Now Syria. As fast as international pressure is piled on the Bashar al-Assad regime from King Abdullah of Jordan (calling for Bashar's resignation), the Arab League (suspending Syrian membership) as well as the US and EU (stepping up sanctions), Russia protects its friends in Damascus. Along with China, Russia vetoed a UN Resolution last month on Syria which had proposed tougher sanctions, by calling instead for dialogue. Moscow stonewalls the Syrian Opposition, too. As the head of the Syrian National Council, Dr. Burhan Ghalioun, asked Russia to join the international community in pressurising al-Assad to resign, Russian Foreign Minister Sergei Lavrov "said Assad's opponents should hold talks with the government to end months of bloodshed" reports Reuters. 

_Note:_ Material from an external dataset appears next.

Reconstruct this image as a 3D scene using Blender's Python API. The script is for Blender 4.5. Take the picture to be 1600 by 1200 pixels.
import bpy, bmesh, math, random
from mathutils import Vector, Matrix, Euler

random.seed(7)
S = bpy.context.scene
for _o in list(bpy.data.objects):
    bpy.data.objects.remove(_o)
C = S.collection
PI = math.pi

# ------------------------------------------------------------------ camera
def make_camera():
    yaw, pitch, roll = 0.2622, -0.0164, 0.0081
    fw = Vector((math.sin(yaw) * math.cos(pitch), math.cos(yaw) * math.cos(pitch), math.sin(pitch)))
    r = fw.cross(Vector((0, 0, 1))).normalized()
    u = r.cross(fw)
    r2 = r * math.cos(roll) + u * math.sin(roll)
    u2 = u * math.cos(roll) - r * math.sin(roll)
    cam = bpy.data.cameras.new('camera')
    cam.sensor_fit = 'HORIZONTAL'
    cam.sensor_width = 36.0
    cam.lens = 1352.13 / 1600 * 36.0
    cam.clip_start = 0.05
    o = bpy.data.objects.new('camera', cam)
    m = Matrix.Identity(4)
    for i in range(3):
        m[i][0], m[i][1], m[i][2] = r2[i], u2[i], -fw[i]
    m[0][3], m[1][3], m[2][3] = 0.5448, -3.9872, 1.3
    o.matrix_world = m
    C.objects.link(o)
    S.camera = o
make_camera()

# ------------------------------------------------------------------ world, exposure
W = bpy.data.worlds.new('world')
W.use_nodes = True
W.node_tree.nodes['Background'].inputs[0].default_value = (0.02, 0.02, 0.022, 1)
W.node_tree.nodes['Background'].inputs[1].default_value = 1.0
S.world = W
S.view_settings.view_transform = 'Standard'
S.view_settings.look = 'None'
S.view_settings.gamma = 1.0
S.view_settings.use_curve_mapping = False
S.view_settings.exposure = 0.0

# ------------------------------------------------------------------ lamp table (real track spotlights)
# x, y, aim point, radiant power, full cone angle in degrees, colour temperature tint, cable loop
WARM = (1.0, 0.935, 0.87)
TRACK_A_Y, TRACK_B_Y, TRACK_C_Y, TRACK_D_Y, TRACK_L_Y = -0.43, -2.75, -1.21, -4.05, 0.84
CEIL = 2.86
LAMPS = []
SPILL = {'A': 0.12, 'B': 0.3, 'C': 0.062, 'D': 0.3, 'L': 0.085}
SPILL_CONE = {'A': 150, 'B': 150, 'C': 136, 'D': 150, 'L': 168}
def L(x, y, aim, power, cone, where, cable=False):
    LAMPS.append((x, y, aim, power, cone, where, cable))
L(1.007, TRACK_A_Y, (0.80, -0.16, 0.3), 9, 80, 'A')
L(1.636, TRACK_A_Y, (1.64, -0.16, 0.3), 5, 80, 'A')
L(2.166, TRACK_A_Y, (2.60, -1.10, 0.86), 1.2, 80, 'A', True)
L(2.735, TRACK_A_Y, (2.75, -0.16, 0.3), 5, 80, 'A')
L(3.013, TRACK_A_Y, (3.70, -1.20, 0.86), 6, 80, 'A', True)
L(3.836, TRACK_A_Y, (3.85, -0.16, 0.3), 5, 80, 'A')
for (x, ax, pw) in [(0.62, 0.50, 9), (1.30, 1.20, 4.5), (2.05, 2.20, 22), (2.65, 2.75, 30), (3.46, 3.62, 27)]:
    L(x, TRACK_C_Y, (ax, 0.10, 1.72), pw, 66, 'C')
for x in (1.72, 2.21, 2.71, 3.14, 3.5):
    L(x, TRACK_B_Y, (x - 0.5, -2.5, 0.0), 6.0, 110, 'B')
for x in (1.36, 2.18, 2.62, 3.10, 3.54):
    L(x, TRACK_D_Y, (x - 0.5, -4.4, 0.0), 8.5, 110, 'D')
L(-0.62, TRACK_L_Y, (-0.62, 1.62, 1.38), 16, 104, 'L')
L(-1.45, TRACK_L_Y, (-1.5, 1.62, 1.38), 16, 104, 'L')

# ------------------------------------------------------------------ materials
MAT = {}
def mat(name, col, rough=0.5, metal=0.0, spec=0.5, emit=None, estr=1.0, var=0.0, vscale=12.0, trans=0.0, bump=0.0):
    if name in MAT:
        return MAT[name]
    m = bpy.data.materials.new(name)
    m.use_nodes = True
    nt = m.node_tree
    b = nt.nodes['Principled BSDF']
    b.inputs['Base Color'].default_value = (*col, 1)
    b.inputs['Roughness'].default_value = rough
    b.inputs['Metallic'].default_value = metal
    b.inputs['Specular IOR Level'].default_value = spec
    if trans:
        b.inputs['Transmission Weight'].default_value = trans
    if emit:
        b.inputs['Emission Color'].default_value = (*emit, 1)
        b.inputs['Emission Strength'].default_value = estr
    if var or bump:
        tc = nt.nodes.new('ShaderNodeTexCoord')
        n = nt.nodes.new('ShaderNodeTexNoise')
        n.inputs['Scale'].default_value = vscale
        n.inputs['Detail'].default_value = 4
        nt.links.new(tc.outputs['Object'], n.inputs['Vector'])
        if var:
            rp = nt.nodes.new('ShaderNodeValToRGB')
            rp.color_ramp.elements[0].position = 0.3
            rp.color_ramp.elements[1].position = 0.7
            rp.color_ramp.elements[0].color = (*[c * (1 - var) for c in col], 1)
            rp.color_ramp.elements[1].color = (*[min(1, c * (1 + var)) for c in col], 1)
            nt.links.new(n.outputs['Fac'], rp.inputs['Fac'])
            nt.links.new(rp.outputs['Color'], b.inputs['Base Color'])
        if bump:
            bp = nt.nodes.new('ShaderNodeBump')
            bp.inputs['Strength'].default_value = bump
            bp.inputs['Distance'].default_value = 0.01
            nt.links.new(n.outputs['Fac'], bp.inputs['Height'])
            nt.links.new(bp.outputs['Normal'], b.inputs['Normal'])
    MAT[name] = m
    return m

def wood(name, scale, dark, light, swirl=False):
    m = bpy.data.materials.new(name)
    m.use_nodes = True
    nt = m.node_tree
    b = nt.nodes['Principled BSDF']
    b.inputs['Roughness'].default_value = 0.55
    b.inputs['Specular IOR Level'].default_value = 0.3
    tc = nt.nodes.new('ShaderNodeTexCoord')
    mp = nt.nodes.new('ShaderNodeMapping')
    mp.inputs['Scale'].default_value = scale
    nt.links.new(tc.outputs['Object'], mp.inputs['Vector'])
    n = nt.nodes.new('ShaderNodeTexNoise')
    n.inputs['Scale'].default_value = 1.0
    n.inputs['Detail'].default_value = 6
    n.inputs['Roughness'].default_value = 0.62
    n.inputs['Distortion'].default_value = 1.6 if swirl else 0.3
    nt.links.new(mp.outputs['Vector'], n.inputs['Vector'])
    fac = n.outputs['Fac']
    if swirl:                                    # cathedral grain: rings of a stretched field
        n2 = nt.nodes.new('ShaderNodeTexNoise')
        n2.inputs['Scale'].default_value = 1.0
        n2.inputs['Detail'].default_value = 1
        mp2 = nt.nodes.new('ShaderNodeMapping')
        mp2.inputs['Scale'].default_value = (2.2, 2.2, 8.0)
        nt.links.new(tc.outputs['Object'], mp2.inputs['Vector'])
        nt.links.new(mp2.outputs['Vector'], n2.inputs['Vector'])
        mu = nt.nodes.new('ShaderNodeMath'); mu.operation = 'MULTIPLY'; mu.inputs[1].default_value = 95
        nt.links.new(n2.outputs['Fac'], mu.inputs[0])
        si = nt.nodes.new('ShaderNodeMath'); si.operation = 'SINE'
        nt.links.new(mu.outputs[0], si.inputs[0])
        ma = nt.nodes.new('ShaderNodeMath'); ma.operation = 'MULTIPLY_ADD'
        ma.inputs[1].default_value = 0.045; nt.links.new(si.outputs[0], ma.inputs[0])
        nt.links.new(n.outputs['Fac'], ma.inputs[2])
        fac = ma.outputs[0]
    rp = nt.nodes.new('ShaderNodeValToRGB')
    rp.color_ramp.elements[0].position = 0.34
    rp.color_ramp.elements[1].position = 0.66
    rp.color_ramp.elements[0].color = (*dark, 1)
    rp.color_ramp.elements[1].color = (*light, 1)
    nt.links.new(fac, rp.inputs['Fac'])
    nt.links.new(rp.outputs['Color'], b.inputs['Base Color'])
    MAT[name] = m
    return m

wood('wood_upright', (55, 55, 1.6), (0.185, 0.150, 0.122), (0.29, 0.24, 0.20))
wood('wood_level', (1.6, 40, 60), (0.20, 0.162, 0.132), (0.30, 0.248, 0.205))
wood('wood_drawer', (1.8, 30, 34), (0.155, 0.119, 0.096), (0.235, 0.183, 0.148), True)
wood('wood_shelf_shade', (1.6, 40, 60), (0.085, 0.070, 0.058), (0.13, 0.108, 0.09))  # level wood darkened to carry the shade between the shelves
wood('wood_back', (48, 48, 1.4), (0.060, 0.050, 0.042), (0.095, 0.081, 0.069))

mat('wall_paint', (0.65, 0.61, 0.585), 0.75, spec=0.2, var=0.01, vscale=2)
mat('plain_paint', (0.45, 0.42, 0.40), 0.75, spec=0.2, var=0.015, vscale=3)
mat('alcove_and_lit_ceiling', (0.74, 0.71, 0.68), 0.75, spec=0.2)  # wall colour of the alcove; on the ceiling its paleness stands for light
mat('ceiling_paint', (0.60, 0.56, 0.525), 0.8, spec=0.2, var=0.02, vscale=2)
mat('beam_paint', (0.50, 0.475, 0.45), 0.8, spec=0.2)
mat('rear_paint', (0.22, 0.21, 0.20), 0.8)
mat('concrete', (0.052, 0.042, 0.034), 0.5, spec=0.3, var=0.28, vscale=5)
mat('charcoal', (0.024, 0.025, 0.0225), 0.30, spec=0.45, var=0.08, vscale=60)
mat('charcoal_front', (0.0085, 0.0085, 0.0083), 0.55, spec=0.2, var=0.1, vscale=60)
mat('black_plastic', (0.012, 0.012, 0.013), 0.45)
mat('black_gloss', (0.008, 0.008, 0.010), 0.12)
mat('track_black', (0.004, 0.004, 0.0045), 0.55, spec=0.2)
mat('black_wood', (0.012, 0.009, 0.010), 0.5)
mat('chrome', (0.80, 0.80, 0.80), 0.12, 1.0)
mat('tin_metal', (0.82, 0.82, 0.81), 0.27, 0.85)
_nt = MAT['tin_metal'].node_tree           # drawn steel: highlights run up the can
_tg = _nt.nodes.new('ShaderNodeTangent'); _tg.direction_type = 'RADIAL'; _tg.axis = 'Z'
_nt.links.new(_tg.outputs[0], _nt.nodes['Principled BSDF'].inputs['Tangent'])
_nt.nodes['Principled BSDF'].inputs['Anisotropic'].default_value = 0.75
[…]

What strategy is Russia pursuing here? As Russia's economy gets bigger and its political influence returns, the Russian government appears to be positioning itself, not for the first time in history, as the champion or guardian of countries with anti-Western leanings.  

The West, it seems, is far from blameless as it persists in its protection and encouragement of Israel, for example.  

So by supporting Iran, the Palestinians and the Ba-athist regime in Damascus, Russia is diametrically opposed to Washington's stance.

Why should it care, if in eyes of the Muslim world, radicals, liberals and others, Moscow is on the right side of history, at least as far as the Palestinian question is concerned?  

But Russia's apparent support of the theocratic regime in Tehran places it in a more invidious position, surely?  The Ahmadinedjad government and agencies' alleged nuclear arms policy (according to International Atomic Energy Authority suspicions) poses a threat to Middle East peace. A real problem looms which might not be solved by diplomatic manoevering alone. 

Maybe Iran's avoidance of involvement in or support of separatist rebellions in Chechnya or neighbouring North Caucuses republics like Dagestan, are reasons enough for Russia to offer a firm hand of friendship to Tehran.

But as Bashar al-Assad continues to use arms to butcher his own people, and Iran stokes the ire of Riyadh by attempting to launch an alleged yet thwarted attack on the Saudi embassy in Washington, Russia's position becomes less easy to justify for Moscow's political elite, I would have thought. Iran's latest alleged ploy to remove the already wobbly Al Khalifa regime in Manama is further cause for concern. The Bahraini government claimed the Iranian Revolutionary Guard was behind a recently foiled plot by Shia Bahraini terrorists to blow up the causeway connecting Bahrain with the Saudi peninsular, as well as other strategic sites like the Saudi embassy in Manama, according to The Guardian. 

All a bit worrying for the powers that be in the Kremlin. As Russia entices western businesses to Moscow, an increasingly attractive destination for ambitious corporates, and the Russian Federation joins the World Trade Organisation after a tortuously protracted twenty year negotiation, these foreign relationships may come under increasing strain. 

Enhanced trade has usually been a great reducer of international tensions. So, perhaps the Ba'athists of Damascus and the Mullahs of Qom or Tehran are sleeping less easily these days.

Prime Minister Vladimir Putin, likely to replace Dmitry Medvedev as president after elections in March 2012, has stressed his desire to create a Euro-Asian Union to rival the EU. The new bloc would have Russia joined by Belarus, Kazakhstan, Kyrgyzstan and Tajikstan. Such an economic union would enable Russia to perhaps feel more insulated from any buffeting by adverse economic conditions blasting in from Europe or North America. 

Such a union might just bolster Russia's economy and give it more clout in its dealings with China, Germany, Japan, India and the US. Whether Russia will alter its singularly individualistic foreign policy is uncertain. It appears to have always pursued a distinct path, one which enables it to maintain its global status and not become reliant on any other world power. However, its choice of certain friends is highly questionable.